To these motives of the stay, perhaps too protracted, which Napoleon made at Wilna, those who were nearest to his person have added another. They remarked to each other, "that a genius so vast as his, and always increasing in activity and audacity, was not now seconded as it had been formerly by a vigorous constitution. They were alarmed at finding their chief no longer insensible to the heat of a burning atmosphere; and they remarked to each other with melancholy forebodings, the tendency to corpulence by which his frame was now distinguished; the sure sign of a premature debility of system."

Some of them attributed this to his frequent use of the bath. They were ignorant, that, far from being a habit of luxury, this had become to him an indispensable relief from a bodily ailment of a serious and alarming character[17], which his policy carefully concealed, in order not to excite cruel expectations in his adversaries.

[17] The dysuria, or retention of urine.

Such is the inevitable and unhappy influence of the most trivial causes over the destiny of nations. It will be shortly seen, when the profoundest combinations, which ought to have secured the success of the boldest, and perhaps the most useful enterprise in a European point of view, come to be developed;—how, at the decisive moment, on the plains of the Moskwa, nature paralysed the genius, and the man was wanting to the hero. The numerous battalions of Russia could not have defended her; a stormy day, a sudden attack of fever, were her salvation.

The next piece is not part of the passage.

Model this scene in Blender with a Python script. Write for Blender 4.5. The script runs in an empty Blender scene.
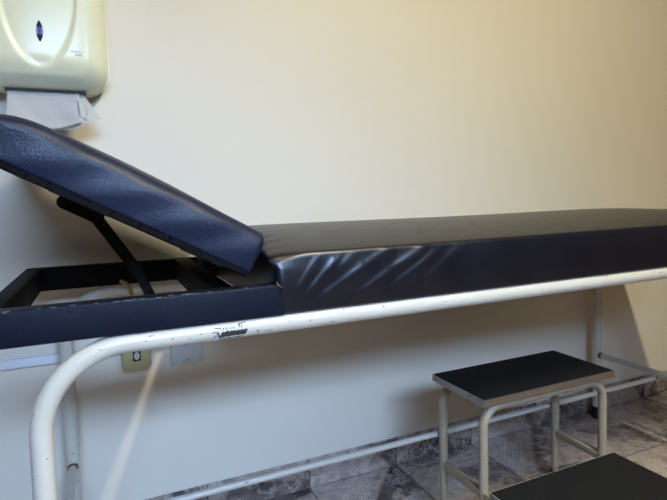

It will be only just and proper to revert to this observation, when, in examining the picture which I shall be forced to trace of the battle of the Moskwa, I shall be found repeating all the complaints, and even the reproaches, which an unusual inactivity and languor extorted from the most devoted friends and constant admirers of this great man. Most of them, as well as those who have subsequently given an account of the battle, were unaware of the bodily sufferings of a chief, who, in the midst of his depression, exerted himself to conceal their cause. That which was eminently a misfortune, these narrators have designated as a fault.

Besides, at 800 leagues' distance from one's home, after so many fatigues and sacrifices, at the instant when they saw the victory escape from their grasp, and a frightful prospect revealed itself, it was natural for them to be severe; and they had suffered too much, to be quite impartial.

As for myself, I shall not conceal what I witnessed, in the persuasion that truth is of all tributes that which is alone worthy of a great man; of that illustrious captain, who had so often contrived to extract prodigious advantages from every occurrence, not excepting his reverses; of that man who raised himself to so great an eminence, that posterity will scarcely be enabled to distinguish the clouds scattered over a glory so brilliant.